>> Begin

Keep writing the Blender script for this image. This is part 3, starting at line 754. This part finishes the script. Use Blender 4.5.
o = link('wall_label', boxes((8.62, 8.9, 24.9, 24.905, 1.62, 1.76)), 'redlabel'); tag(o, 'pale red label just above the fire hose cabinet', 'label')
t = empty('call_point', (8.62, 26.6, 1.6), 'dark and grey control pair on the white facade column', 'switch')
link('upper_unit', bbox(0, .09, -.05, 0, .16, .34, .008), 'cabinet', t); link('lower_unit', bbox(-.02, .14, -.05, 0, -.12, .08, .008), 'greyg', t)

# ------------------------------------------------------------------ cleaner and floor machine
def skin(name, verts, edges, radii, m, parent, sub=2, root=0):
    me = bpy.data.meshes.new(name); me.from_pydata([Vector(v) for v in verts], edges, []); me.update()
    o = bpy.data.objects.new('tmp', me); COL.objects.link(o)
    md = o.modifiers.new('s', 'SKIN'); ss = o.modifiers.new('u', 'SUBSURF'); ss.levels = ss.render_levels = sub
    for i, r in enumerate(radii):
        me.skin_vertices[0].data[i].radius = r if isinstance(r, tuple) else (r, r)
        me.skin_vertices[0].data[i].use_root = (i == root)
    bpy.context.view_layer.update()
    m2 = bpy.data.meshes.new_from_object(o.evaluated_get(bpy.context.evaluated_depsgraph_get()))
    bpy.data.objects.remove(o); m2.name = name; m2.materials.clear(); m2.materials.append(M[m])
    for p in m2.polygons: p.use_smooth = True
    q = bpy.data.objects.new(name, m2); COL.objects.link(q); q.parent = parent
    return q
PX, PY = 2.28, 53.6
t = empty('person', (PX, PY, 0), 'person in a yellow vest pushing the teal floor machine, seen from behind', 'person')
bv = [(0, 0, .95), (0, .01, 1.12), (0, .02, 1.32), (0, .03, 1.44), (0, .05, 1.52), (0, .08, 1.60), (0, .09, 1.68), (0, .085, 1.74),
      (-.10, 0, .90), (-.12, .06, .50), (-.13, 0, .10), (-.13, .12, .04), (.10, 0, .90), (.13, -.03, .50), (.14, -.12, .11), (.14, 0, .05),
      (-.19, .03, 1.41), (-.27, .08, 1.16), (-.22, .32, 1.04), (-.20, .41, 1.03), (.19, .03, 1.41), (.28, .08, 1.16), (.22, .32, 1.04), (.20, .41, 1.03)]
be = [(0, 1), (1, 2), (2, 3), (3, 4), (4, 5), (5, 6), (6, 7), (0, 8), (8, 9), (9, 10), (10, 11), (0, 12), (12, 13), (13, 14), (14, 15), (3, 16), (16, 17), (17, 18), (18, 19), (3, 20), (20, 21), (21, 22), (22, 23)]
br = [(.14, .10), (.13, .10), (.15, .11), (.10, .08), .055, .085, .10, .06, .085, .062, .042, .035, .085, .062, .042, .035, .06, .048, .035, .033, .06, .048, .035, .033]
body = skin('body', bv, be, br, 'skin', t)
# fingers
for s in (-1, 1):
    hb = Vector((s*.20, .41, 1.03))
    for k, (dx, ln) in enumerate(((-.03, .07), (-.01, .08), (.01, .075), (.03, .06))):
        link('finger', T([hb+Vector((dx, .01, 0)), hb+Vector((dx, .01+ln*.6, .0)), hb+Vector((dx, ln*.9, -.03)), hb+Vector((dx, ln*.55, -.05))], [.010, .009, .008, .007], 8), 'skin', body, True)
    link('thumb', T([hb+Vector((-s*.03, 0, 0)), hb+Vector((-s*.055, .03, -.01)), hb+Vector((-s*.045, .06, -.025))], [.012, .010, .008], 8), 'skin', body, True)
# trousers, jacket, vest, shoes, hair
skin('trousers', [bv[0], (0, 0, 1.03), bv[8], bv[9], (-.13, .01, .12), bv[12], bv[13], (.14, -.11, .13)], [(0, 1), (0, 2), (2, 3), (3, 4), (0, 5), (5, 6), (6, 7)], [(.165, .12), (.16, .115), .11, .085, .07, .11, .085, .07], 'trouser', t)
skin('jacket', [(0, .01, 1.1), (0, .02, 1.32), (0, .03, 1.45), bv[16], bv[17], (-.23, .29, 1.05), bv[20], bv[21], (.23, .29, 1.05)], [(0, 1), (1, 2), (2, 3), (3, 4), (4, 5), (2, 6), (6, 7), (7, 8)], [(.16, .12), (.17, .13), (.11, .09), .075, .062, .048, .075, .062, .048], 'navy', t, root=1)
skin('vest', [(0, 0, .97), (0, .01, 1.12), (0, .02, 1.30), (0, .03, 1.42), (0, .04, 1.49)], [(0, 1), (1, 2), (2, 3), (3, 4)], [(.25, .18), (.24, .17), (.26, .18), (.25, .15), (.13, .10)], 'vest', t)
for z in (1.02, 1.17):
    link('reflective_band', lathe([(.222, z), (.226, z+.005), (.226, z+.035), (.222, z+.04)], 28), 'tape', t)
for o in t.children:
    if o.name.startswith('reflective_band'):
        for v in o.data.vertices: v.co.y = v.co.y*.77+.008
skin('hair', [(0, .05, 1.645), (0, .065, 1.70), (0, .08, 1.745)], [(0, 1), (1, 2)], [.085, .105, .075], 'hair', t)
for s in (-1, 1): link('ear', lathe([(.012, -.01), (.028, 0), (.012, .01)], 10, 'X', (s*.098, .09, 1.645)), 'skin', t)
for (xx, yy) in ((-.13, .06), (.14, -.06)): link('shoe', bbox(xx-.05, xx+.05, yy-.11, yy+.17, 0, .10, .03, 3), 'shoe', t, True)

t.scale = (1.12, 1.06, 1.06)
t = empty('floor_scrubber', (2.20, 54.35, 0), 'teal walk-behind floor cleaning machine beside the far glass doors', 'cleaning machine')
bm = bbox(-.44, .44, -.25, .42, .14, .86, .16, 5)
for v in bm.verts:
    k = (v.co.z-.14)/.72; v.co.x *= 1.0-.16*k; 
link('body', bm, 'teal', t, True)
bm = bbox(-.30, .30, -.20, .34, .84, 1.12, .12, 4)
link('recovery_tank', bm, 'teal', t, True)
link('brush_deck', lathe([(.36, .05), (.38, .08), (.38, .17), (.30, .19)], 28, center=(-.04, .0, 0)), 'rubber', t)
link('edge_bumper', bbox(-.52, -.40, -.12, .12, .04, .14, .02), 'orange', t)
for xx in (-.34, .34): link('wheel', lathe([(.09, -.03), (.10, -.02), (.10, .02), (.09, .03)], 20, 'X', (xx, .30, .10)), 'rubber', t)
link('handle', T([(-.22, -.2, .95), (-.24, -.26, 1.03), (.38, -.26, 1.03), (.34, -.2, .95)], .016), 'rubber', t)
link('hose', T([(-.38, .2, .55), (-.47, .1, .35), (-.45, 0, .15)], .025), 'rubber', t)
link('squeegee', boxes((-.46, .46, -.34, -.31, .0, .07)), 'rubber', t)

>> End

**AIM**
Go through the listing above and restate it word for word.

**THE RESULT**
Keep writing the Blender script for this image. This is part 3, starting at line 754. This part finishes the script. Use Blender 4.5.
o = link('wall_label', boxes((8.62, 8.9, 24.9, 24.905, 1.62, 1.76)), 'redlabel'); tag(o, 'pale red label just above the fire hose cabinet', 'label')
t = empty('call_point', (8.62, 26.6, 1.6), 'dark and grey control pair on the white facade column', 'switch')
link('upper_unit', bbox(0, .09, -.05, 0, .16, .34, .008), 'cabinet', t); link('lower_unit', bbox(-.02, .14, -.05, 0, -.12, .08, .008), 'greyg', t)

# ------------------------------------------------------------------ cleaner and floor machine
def skin(name, verts, edges, radii, m, parent, sub=2, root=0):
    me = bpy.data.meshes.new(name); me.from_pydata([Vector(v) for v in verts], edges, []); me.update()
    o = bpy.data.objects.new('tmp', me); COL.objects.link(o)
    md = o.modifiers.new('s', 'SKIN'); ss = o.modifiers.new('u', 'SUBSURF'); ss.levels = ss.render_levels = sub
    for i, r in enumerate(radii):
        me.skin_vertices[0].data[i].radius = r if isinstance(r, tuple) else (r, r)
        me.skin_vertices[0].data[i].use_root = (i == root)
    bpy.context.view_layer.update()
    m2 = bpy.data.meshes.new_from_object(o.evaluated_get(bpy.context.evaluated_depsgraph_get()))
    bpy.data.objects.remove(o); m2.name = name; m2.materials.clear(); m2.materials.append(M[m])
    for p in m2.polygons: p.use_smooth = True
    q = bpy.data.objects.new(name, m2); COL.objects.link(q); q.parent = parent
    return q
PX, PY = 2.28, 53.6
t = empty('person', (PX, PY, 0), 'person in a yellow vest pushing the teal floor machine, seen from behind', 'person')
bv = [(0, 0, .95), (0, .01, 1.12), (0, .02, 1.32), (0, .03, 1.44), (0, .05, 1.52), (0, .08, 1.60), (0, .09, 1.68), (0, .085, 1.74),
      (-.10, 0, .90), (-.12, .06, .50), (-.13, 0, .10), (-.13, .12, .04), (.10, 0, .90), (.13, -.03, .50), (.14, -.12, .11), (.14, 0, .05),
      (-.19, .03, 1.41), (-.27, .08, 1.16), (-.22, .32, 1.04), (-.20, .41, 1.03), (.19, .03, 1.41), (.28, .08, 1.16), (.22, .32, 1.04), (.20, .41, 1.03)]
be = [(0, 1), (1, 2), (2, 3), (3, 4), (4, 5), (5, 6), (6, 7), (0, 8), (8, 9), (9, 10), (10, 11), (0, 12), (12, 13), (13, 14), (14, 15), (3, 16), (16, 17), (17, 18), (18, 19), (3, 20), (20, 21), (21, 22), (22, 23)]
br = [(.14, .10), (.13, .10), (.15, .11), (.10, .08), .055, .085, .10, .06, .085, .062, .042, .035, .085, .062, .042, .035, .06, .048, .035, .033, .06, .048, .035, .033]
body = skin('body', bv, be, br, 'skin', t)
# fingers
for s in (-1, 1):
    hb = Vector((s*.20, .41, 1.03))
    for k, (dx, ln) in enumerate(((-.03, .07), (-.01, .08), (.01, .075), (.03, .06))):
        link('finger', T([hb+Vector((dx, .01, 0)), hb+Vector((dx, .01+ln*.6, .0)), hb+Vector((dx, ln*.9, -.03)), hb+Vector((dx, ln*.55, -.05))], [.010, .009, .008, .007], 8), 'skin', body, True)
    link('thumb', T([hb+Vector((-s*.03, 0, 0)), hb+Vector((-s*.055, .03, -.01)), hb+Vector((-s*.045, .06, -.025))], [.012, .010, .008], 8), 'skin', body, True)
# trousers, jacket, vest, shoes, hair
skin('trousers', [bv[0], (0, 0, 1.03), bv[8], bv[9], (-.13, .01, .12), bv[12], bv[13], (.14, -.11, .13)], [(0, 1), (0, 2), (2, 3), (3, 4), (0, 5), (5, 6), (6, 7)], [(.165, .12), (.16, .115), .11, .085, .07, .11, .085, .07], 'trouser', t)
skin('jacket', [(0, .01, 1.1), (0, .02, 1.32), (0, .03, 1.45), bv[16], bv[17], (-.23, .29, 1.05), bv[20], bv[21], (.23, .29, 1.05)], [(0, 1), (1, 2), (2, 3), (3, 4), (4, 5), (2, 6), (6, 7), (7, 8)], [(.16, .12), (.17, .13), (.11, .09), .075, .062, .048, .075, .062, .048], 'navy', t, root=1)
skin('vest', [(0, 0, .97), (0, .01, 1.12), (0, .02, 1.30), (0, .03, 1.42), (0, .04, 1.49)], [(0, 1), (1, 2), (2, 3), (3, 4)], [(.25, .18), (.24, .17), (.26, .18), (.25, .15), (.13, .10)], 'vest', t)
for z in (1.02, 1.17):
    link('reflective_band', lathe([(.222, z), (.226, z+.005), (.226, z+.035), (.222, z+.04)], 28), 'tape', t)
for o in t.children:
    if o.name.startswith('reflective_band'):
        for v in o.data.vertices: v.co.y = v.co.y*.77+.008
skin('hair', [(0, .05, 1.645), (0, .065, 1.70), (0, .08, 1.745)], [(0, 1), (1, 2)], [.085, .105, .075], 'hair', t)
for s in (-1, 1): link('ear', lathe([(.012, -.01), (.028, 0), (.012, .01)], 10, 'X', (s*.098, .09, 1.645)), 'skin', t)
for (xx, yy) in ((-.13, .06), (.14, -.06)): link('shoe', bbox(xx-.05, xx+.05, yy-.11, yy+.17, 0, .10, .03, 3), 'shoe', t, True)

t.scale = (1.12, 1.06, 1.06)
t = empty('floor_scrubber', (2.20, 54.35, 0), 'teal walk-behind floor cleaning machine beside the far glass doors', 'cleaning machine')
bm = bbox(-.44, .44, -.25, .42, .14, .86, .16, 5)
for v in bm.verts:
    k = (v.co.z-.14)/.72; v.co.x *= 1.0-.16*k; 
link('body', bm, 'teal', t, True)
bm = bbox(-.30, .30, -.20, .34, .84, 1.12, .12, 4)
link('recovery_tank', bm, 'teal', t, True)
link('brush_deck', lathe([(.36, .05), (.38, .08), (.38, .17), (.30, .19)], 28, center=(-.04, .0, 0)), 'rubber', t)
link('edge_bumper', bbox(-.52, -.40, -.12, .12, .04, .14, .02), 'orange', t)
for xx in (-.34, .34): link('wheel', lathe([(.09, -.03), (.10, -.02), (.10, .02), (.09, .03)], 20, 'X', (xx, .30, .10)), 'rubber', t)
link('handle', T([(-.22, -.2, .95), (-.24, -.26, 1.03), (.38, -.26, 1.03), (.34, -.2, .95)], .016), 'rubber', t)
link('hose', T([(-.38, .2, .55), (-.47, .1, .35), (-.45, 0, .15)], .025), 'rubber', t)
link('squeegee', boxes((-.46, .46, -.34, -.31, .0, .07)), 'rubber', t)